Setelah ditangkap, kaum wanita dan anak-anak Suku Yazidi dipilah-pilah berdasarkan hukum Shariah di antara para pejuang Negara Islam yang berlibat dalam pertempuran di Sinjar. Pembagian dapat mereka lakukan setelah seperlima dari para budak diserahkan kepada otoritas Negara Islam untuk dibagikan sebagai khums [seperlima dari hasil rampasan itu harus diserahkan kepada Negara]
Negara Islam dengan demikian menerapkan doktrin kuno Islam berkaitan dengan war booty.
Perbudakaan berskala besar atas keluarga mushrik [penganut politeis] ini mungkin merupakan praktek pertama setelah sekian lama Hukum Shariah ditinggalkan. Walau lebih kecil, satu-satunya kasus pernah yang diketahui, adalah perbudakaan kaum wanita dan anak Kristen di Filipina dan Nigeria yang dilakukan para mujahidin di sana. Paragraf ini merujuk kepada Kelompok Abu Sayyaf di Filipina dan Boko Haram di Nigeria.
Para tentara Negara Islam kemudian menjual keluarga-keluarga Yazidi yang diperbudak sebagaimana kaum mushrik dijual oleh para Sahabat [Nabi] (radiyallahu'anhum) [Semoga Allah berkenan bersama mereka] di depan mereka. Banyak peraturan terkenal masih dipertahankan termasuk larangan memisahkan ibu dari anaknya yang masih kecil.
ISIS menegaskan lagi bahwa semua perlakuan itu berdasarkan kitab. Perhatikan kata "dijual".
Banyak wanita dan anak-anak mushrik suka rela menganut Islam. Kini mereka pun berlomba-lomba mempraktek hukum itu dengan sikap yang benar-benar tulus setelah berhasil keluar dari kehidupan shirk [politeis] yang gelap
Penulis artikel kemudian menutup tulisannya dengan mengutip tiga hadits (catatan perkataan dan tindakan Nabi Muhammad) yang mengesahkan praktek perbudakaan agar orang beralih memeluk agama Islam sekaligus tempat di surga. Jadi apakah perbudakan menguntungkan komunitas Muslim (dengan memperbesar anggota komunitasnya) dan perbudakan individual (membuatnya bisa masuk surga). Betapa ini menjadi persoalan besar bagi siapa saja!

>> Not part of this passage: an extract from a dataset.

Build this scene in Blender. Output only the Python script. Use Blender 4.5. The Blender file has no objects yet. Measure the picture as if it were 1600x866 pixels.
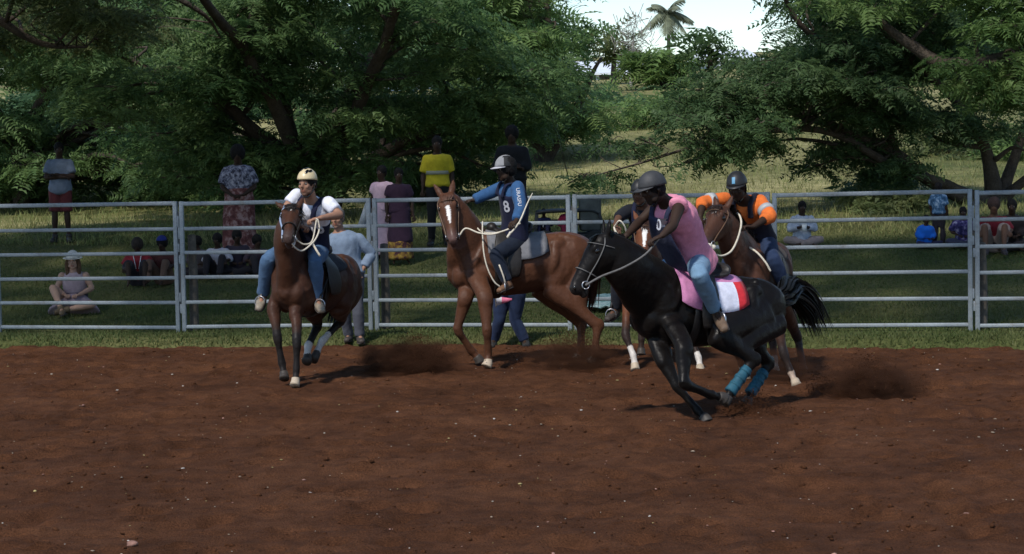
import bpy, bmesh, math, random
import numpy as np
from mathutils import Vector, Matrix
from mathutils.bvhtree import BVHTree
random.seed(7); RNG = np.random.default_rng(7)
R = math.radians
scene = bpy.context.scene
COL = scene.collection

# ------------------------------------------------------------------ camera, sky, sun, exposure
CAM_H, FPX, IMW, IMH, HORIZON, ROLL = 2.29, 3200.0, 1600.0, 866.0, 240.0, 0.0187
cam_data = bpy.data.cameras.new('camera'); cam = bpy.data.objects.new('camera', cam_data)
COL.objects.link(cam); scene.camera = cam
cam_data.sensor_width = 36.0; cam_data.lens = 36.0 * FPX / IMW
cam_data.clip_start = 0.1; cam_data.clip_end = 5000
pitch = math.atan((IMH / 2 - HORIZON) / FPX)
cam.location = (0, 0, CAM_H)
CAM_M = Matrix.Rotation(math.pi / 2 - pitch, 3, 'X') @ Matrix.Rotation(-ROLL, 3, 'Z')
cam.rotation_euler = CAM_M.to_euler()

SUN_DIR = Vector((-0.32, -0.56, 0.77)).normalized()          # towards the sun
world = bpy.data.worlds.new('World'); scene.world = world; world.use_nodes = True
wn = world.node_tree.nodes; wl = world.node_tree.links
sky = wn.new('ShaderNodeTexSky'); sky.sky_type = 'NISHITA'; sky.sun_disc = False
sky.sun_elevation = math.asin(SUN_DIR.z); sky.sun_rotation = math.atan2(SUN_DIR.x, SUN_DIR.y)
sky.air_density = 1.0; sky.dust_density = 0.1; sky.ozone_density = 2.5
wl.new(sky.outputs[0], wn['Background'].inputs[0]); wn['Background'].inputs[1].default_value = 0.112
sun_data = bpy.data.lights.new('sun', 'SUN'); sun_data.energy = 2.8; sun_data.angle = R(4)
sun_data.color = (1.0, 0.95, 0.88)
sun = bpy.data.objects.new('sun', sun_data); COL.objects.link(sun)
sun.rotation_euler = SUN_DIR.to_track_quat('Z', 'Y').to_euler(); sun.location = (-10, -10, 30)
scene.view_settings.view_transform = 'Standard'; scene.view_settings.look = 'None'
scene.view_settings.exposure = 0.5; scene.view_settings.gamma = 1
scene.view_settings.use_curve_mapping = False
scene.render.engine = 'CYCLES'
scene.cycles.max_bounces = 7; scene.cycles.diffuse_bounces = 4; scene.cycles.glossy_bounces = 2
scene.cycles.transmission_bounces = 4; scene.cycles.transparent_max_bounces = 6
scene.cycles.volume_bounces = 0; scene.cycles.use_denoising = True

def at(px, py, Y):
    """Point of the place at depth Y (metres in front of the camera) seen at a photograph position."""
    d = CAM_M @ Vector(((px - IMW / 2) / FPX, -(py - IMH / 2) / FPX, -1.0))
    return Vector((0, 0, CAM_H)) + d * (Y / d.y)

def W(px, py, Y): return np.array(at(px, py, Y))

# ------------------------------------------------------------------ numpy noise
def _hash(i, j, k, s):
    h = (i * 374761393 + j * 668265263 + k * 2147483647 + s * 1274126177) & 0xFFFFFFFF
    h = ((h ^ (h >> 13)) * 1274126177) & 0xFFFFFFFF
    h = (h ^ (h >> 16)) & 0xFFFFFFFF
    return h.astype(np.float64) / 4294967295.0
def vnoise(p, seed=0):
    p = np.asarray(p, dtype=np.float64); i = np.floor(p).astype(np.int64); f = p - i
    f = f * f * (3 - 2 * f); out = 0
    for dx in (0, 1):
        for dy in (0, 1):
            for dz in (0, 1):
                w = (f[:, 0] if dx else 1 - f[:, 0]) * (f[:, 1] if dy else 1 - f[:, 1]) * (f[:, 2] if dz else 1 - f[:, 2])
                out = out + w * _hash(i[:, 0] + dx, i[:, 1] + dy, i[:, 2] + dz, seed)
    return out * 2 - 1
def fbm(p, octv=4, seed=0, gain=0.5):
    p = np.asarray(p, dtype=np.float64); a, o, t = 1.0, 0, 0
    for k in range(octv):
        o = o + a * vnoise(p * 2 ** k + 17.3 * k, seed + k); t += a; a *= gain
    return o / t

# ------------------------------------------------------------------ materials
def mat(name, color=(0.5, 0.5, 0.5), rough=0.7, spec=0.3, noise=None, bump=None, attr=False, metal=0.0, sheen=0.0,
        translucent=0.0, coat=0.0, noise2=None, rvar=0.0):
    """noise = (scale, amount); bump = (scale, strength, distance); attr: colour from the mesh's own 'Col'."""
    m = bpy.data.materials.new(name); m.use_nodes = True
    n, l = m.node_tree.nodes, m.node_tree.links
    b = n['Principled BSDF']; b.inputs['Roughness'].default_value = rough
    b.inputs['Specular IOR Level'].default_value = spec; b.inputs['Metallic'].default_value = metal
    b.inputs['Sheen Weight'].default_value = sheen; b.inputs['Coat Weight'].default_value = coat
    tc = n.new('ShaderNodeTexCoord'); co = tc.outputs['Object']
    if attr:
        a = n.new('ShaderNodeAttribute'); a.attribute_name = 'Col'; src = a.outputs['Color']
    else:
        c = n.new('ShaderNodeRGB'); c.outputs[0].default_value = (*color, 1); src = c.outputs[0]
    for nn in (noise, noise2):
        if nn:
            t = n.new('ShaderNodeTexNoise'); t.inputs['Scale'].default_value = nn[0]; t.inputs['Detail'].default_value = 6
            t.inputs['Roughness'].default_value = 0.65
            l.new(co, t.inputs['Vector'])
            mr = n.new('ShaderNodeMapRange'); l.new(t.outputs[0], mr.inputs[0])
            mr.inputs[1].default_value = 0.3; mr.inputs[2].default_value = 0.7
            mr.inputs[3].default_value = 1 - nn[1]; mr.inputs[4].default_value = 1 + nn[1]
            mx = n.new('ShaderNodeVectorMath'); mx.operation = 'SCALE'
            l.new(src, mx.inputs[0]); l.new(mr.outputs[0], mx.inputs['Scale']); src = mx.outputs[0]
    l.new(src, b.inputs['Base Color'])
    if bump:
        t = n.new('ShaderNodeTexNoise'); t.inputs['Scale'].default_value = bump[0]; t.inputs['Detail'].default_value = 5
        l.new(co, t.inputs['Vector'])
        bp = n.new('ShaderNodeBump'); bp.inputs['Strength'].default_value = bump[1]; bp.inputs['Distance'].default_value = bump[2]
        l.new(t.outputs[0], bp.inputs['Height']); l.new(bp.outputs[0], b.inputs['Normal'])
    if rvar:
        t = n.new('ShaderNodeTexNoise'); t.inputs['Scale'].default_value = 7; t.inputs['Detail'].default_value = 5; l.new(co, t.inputs['Vector']); mr = n.new('ShaderNodeMapRange'); l.new(t.outputs[0], mr.inputs[0])
        mr.inputs[1].default_value = .3; mr.inputs[2].default_value = .7; mr.inputs[3].default_value = rough - rvar; mr.inputs[4].default_value = rough + rvar; l.new(mr.outputs[0], b.inputs['Roughness'])
    if translucent:
        tr = n.new('ShaderNodeBsdfTranslucent'); l.new(src, tr.inputs[0])
        ms = n.new('ShaderNodeMixShader'); ms.inputs[0].default_value = translucent
        l.new(b.outputs[0], ms.inputs[1]); l.new(tr.outputs[0], ms.inputs[2])
        l.new(ms.outputs[0], n['Material Output'].inputs[0])
    return m
_cloth = {}
def cloth(color, rough=0.85, bump=0.25):
    k = (tuple(round(c, 4) for c in color), rough)
    if k not in _cloth:
        _cloth[k] = mat('fabric', color, rough, 0.15, noise=(14, 0.16), noise2=(160, 0.10), bump=(22, bump, 0.02), sheen=0.05)
    return _cloth[k]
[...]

Kuil Yazidi temple di Lalesh, Irak. |
Sejumlah hal perlu disimak dari tulisan ini. Artikel tersebut menggunakan bahasa Inggeris ala Arab yang khas mengungkapkan wacana ISIS, secara lisan maupun tertulis. Bahasa Inggeris memberikan struktur pembuatan kalimat tetapi kata-katanya diambil dari bahasa Arab kuno, dengan dialek yang hanya sedikit terlihat (seperti mushrikin). Terjemahan dari bahasa Arabnya sangat ilmiah, lengkap dengan 'ayns' (') dan macron (a, i).
Seperti dalam setiap aspek kehidupan, ISIS dengan tidak malu serta brutal menerapkan hukum Islam pramodern, tidak memberikan ruang pada adat-istiadat dan nilai-nilai modern. Organisasi itu berjuang membangun kekalifahan universal seolah-oleh ingin kembali pada abad ketujuh. Praktek pemenggalan kepada dan perbudakan termasuk dalam perintah Al-Quran yang paling menakutkan masyarakat modern yang sadar. Apalagi, kelompok itu bersukaria menjalankan perintah-perintah itu sekaligus menerapkannya pada dianggapnya kafir.
Dorongan dan reaksi atas ISIS tampak pada sedikit pengamat ketika semangat mesianis organisasi itu telah begitu jauh bahkan menyebar sangat cepat-- dari batas-batas Turki hingga daerah-daerah pinggiran Bagdad.Aksi-aksinya menimbulkan ketakutan bagi sebagian besar masyarakat, Muslim maupun non-Muslim. Tidak terelakan lagi, hal ini membuatnya runtuh serta menghancurkan Islam sehingga tidak bisa diperbaiki.